Friday, September 18, 2009

Guinness turns 250!

RAISE your glasses – Guinness is celebrating its 250th birthday! The legendary Irish dry stout has grown into one of the world’s biggest beer brands –proving its slogan that “good things come to those who wait”.

I am a pretty big fan of the beer but since it is quite filling, I usually drink it in a Black and Tan. For those of you who are not beer drinkers, a Black and Tan is half Guinness and half Bass Ale. Yummy! Anyway, happy birthday my dark friend and here’s to another 250 years!

Here are some interesting facts about the dark brew:

IRISH brewer Arthur Guinness created the drink, aged 27, in 1752.

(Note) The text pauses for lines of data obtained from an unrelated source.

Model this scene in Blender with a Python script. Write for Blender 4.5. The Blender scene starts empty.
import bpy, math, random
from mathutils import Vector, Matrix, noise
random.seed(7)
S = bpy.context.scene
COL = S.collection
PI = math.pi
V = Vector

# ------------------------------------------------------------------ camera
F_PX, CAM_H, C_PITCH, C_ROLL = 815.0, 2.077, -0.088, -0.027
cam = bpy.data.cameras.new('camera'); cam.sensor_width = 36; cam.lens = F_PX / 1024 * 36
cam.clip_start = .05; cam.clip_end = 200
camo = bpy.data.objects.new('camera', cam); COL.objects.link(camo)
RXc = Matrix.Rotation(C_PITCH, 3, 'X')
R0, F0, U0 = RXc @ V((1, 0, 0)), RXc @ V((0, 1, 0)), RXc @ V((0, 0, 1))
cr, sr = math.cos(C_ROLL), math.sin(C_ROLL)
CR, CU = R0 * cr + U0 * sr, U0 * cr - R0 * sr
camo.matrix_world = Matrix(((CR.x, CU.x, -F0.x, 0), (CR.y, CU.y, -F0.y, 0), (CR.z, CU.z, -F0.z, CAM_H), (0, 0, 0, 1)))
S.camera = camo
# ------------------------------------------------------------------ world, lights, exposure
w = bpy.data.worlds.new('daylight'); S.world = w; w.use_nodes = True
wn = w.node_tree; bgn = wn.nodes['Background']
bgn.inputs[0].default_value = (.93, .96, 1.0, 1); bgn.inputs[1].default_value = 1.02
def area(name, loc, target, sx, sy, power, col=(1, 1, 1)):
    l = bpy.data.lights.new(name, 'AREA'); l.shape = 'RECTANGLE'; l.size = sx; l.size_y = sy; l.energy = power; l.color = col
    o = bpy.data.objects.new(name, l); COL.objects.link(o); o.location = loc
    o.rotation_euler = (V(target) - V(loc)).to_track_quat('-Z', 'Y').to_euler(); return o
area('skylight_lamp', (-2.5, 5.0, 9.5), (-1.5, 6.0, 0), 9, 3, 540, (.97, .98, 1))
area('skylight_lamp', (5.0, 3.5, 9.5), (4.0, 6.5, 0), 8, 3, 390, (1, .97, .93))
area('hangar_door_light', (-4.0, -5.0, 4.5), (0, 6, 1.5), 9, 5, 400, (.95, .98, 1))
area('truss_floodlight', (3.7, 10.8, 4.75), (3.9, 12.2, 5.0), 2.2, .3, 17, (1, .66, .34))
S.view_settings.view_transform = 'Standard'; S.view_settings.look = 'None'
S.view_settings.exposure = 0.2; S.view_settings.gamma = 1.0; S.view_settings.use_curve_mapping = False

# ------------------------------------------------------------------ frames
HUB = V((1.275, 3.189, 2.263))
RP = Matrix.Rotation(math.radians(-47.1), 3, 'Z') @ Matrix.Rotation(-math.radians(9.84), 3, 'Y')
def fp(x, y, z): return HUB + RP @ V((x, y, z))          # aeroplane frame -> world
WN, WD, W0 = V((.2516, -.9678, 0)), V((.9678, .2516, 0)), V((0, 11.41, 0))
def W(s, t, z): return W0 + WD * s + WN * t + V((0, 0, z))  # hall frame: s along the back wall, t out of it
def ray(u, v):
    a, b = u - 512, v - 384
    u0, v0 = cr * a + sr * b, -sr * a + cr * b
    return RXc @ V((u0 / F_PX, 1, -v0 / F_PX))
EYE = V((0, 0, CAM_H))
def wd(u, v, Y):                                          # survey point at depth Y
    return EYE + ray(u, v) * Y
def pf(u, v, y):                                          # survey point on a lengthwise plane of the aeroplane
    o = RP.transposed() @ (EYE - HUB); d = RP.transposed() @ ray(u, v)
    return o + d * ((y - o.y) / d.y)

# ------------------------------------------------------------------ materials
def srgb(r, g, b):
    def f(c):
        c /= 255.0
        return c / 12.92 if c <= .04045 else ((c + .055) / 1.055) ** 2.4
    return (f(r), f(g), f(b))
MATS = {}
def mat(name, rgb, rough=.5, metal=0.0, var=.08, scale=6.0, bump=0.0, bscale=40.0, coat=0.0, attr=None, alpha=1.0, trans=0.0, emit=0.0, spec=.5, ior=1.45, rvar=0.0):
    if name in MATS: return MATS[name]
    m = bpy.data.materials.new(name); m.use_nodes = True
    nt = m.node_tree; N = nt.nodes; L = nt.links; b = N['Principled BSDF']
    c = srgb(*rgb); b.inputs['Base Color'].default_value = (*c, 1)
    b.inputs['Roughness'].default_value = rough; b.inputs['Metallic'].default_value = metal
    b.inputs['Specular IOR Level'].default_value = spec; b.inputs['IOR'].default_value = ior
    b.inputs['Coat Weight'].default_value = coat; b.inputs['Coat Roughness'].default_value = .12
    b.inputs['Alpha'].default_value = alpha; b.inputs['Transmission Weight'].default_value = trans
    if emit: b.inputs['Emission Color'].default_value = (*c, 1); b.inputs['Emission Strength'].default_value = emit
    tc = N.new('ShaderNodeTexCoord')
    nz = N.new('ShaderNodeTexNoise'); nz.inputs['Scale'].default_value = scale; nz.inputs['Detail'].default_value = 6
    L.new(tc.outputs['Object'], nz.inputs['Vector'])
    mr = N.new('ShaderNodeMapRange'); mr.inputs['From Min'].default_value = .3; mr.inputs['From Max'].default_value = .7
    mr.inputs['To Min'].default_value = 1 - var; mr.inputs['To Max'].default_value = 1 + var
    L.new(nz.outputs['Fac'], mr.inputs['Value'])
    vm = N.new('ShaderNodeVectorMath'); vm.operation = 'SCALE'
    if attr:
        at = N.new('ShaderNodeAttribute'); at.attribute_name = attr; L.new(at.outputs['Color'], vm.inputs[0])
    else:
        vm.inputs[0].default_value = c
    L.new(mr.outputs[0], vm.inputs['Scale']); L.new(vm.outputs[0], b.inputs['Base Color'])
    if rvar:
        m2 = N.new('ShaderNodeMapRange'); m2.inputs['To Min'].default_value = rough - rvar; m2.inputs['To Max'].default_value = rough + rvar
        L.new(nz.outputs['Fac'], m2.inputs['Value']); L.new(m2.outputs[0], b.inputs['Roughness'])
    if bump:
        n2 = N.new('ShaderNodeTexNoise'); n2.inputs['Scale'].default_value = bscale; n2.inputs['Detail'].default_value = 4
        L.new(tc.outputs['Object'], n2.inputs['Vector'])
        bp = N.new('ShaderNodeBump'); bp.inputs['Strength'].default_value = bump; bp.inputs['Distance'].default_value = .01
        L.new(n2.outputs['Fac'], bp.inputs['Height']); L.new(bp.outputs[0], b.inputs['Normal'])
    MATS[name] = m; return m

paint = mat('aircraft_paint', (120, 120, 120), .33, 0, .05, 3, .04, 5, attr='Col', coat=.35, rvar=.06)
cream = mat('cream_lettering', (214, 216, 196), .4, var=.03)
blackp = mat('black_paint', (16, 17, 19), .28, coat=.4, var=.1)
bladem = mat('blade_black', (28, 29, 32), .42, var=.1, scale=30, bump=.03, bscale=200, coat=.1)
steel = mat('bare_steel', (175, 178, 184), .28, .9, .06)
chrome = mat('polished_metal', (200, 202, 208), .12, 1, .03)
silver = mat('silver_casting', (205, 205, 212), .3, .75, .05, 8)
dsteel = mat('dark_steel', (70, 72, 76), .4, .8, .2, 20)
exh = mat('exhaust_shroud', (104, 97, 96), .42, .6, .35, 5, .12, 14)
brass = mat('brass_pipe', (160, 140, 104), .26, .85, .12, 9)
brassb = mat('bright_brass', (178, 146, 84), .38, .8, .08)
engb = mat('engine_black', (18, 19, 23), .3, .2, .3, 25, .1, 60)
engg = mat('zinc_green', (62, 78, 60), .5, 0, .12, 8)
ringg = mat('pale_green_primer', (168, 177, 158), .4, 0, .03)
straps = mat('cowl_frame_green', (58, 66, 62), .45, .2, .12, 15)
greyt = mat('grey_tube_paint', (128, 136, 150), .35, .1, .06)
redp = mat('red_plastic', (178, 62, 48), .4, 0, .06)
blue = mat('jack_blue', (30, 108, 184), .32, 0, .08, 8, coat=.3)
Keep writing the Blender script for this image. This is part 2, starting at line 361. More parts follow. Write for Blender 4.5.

Guinness exports from the UK were banned in 1944 as Britain fought the Nazi. The ban was not lifted until 1947, two years after the war ended.

The perfect pour should take 119.5 seconds and be done at a 45-degree angle. It should ideally be served at 42.8F.Guinness contains only 198 calories a pint. That is less than most light beer, wine, orange juice, or even light milk.

Almost 2billion pints of Guinness are sold worldwide every year.

Guinness is brewed in more than 150 countries, including Nigeria and Indonesia.

About 40% of all Guinness sales are in Africa.

Guinness does not, as many think, contain oatmeal. It includes malted barley, hops, yeast, and water.

The beer is not black, but a dark red from how the barley is flaked and roasted. Its white head is made up of nitrogen bubbles.

Male Guinness workers over 21 used to be given a two-pint-a-day allowance.

The 1999 TV advert showing a surfer was voted the best commercial of all time.

Nicknames for the drink include Arthur G, a pint of black stuff and Arthur Scargill.

In 2006, more Guinness was sold in Canada than in Ireland.

Guinness was the first beer to offer a “draught” experience in a can, using a device called a “widget”.

Experts recommend drinking half (6 ounces) of Guinness three times a week, to help stimulate breast milk production for new mothers.

Guinness has antioxidants that slow the build-up of cholesterol, proving the legendary ad slogan “Guinness is good for you”.